Buffs are one of the most challenging series to grade. Weakness can come from five different factors, and any combination can appear on almost any date and mint in the series.

Design weakness

Die state (die wear)

Die polishing

Strike quality

Circulation Wear
Design weakness issues. The Buff went through nine different obverse and two different reverse designs in its short history. Most of these changes were made to prevent or in response to weakness in the strike or premature loss of detail from circulation. None of the obverse design changes accomplished their purposes. The two types of reverses in 1913 exist because of premature wear on FIVE CENTS on the type 1 coins. This change was generally successful. LIBERTY was designed with weak lettering in 1913, and that design persisted through 1915. The word is so weak on many 1913-15 coins that strength or weakness of LIBERTY should be ignored when grading those dates. The small size of the coin relative to the cluttered design forced placement of the date on one of the highest points of the obverse, the Indian's shoulder. This led to premature wear. The problem was worsened by placement of the left ribbon, which blended into the date on moderately circulated coins. This ribbon was strengthened, weakened, curled, narrowed, and moved repeatedly throughout the series, without success in protecting the date.
Die state (die wear) issues. All three mints overused the dies. The two branch mints were unfamiliar with minting subsidiary coins, and certainly struggled with striking a complex design on a hard metal. To strike the design, they used high striking pressure. To meet production goals, they used the worn dies far too long. To save individual dies, they swapped one die at a time, rather than die pairs. All of this led to very late die state strikes and badly mismatched die pairings.
Die polishing issues. The dies clashed frequently.

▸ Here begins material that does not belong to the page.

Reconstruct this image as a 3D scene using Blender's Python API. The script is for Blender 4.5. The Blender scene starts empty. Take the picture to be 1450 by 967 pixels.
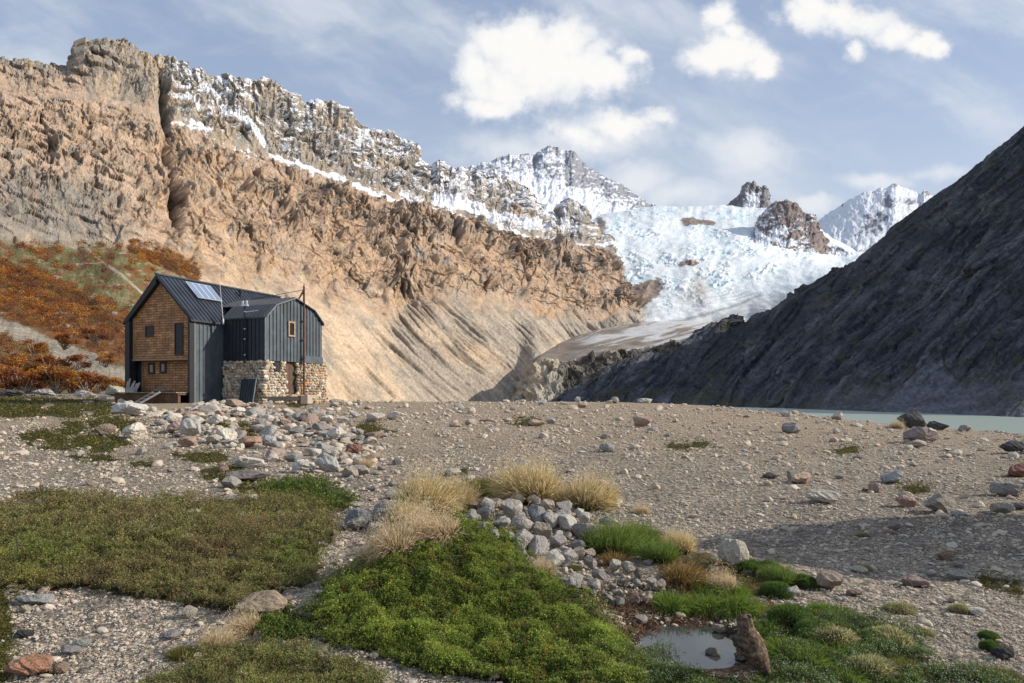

The cluttered design produced well-known obvious clashes, including the Indian's chin with EPU, the second feather with the top of the buffalo's head, and the buffalo's right rear leg with LIBERTY. Die polishing to eliminate the clash marks also damaged integrity of the design.
Strike quality. Philadelphia coins are generally decently struck. San Francisco coins are generally terribly struck. Pre-1934 Denver coins are generally terribly struck. Some dates and mints are almost never found well struck. Examples of awful strike years include 1924-D, 1925-D, and 1926-S.
Circulation wear. Five cents was quite a bit of money during the recession of 1921-1923 and the depression of 1929-1939. The coins circulated heavily. Poor design, over-used and over-polished dies, and weak strikes rapidly became unrecognizable dates and mints with heavy circulation.
Technical grades aside, the scarcest Buff in almost every date and mint is any coin meeting the following four criteria: a higher grade well-struck coin from an evenly-matched die pair without evident die clashes. A coin meeting these criteria in EF-40 may well sell for more than a typical MS-63.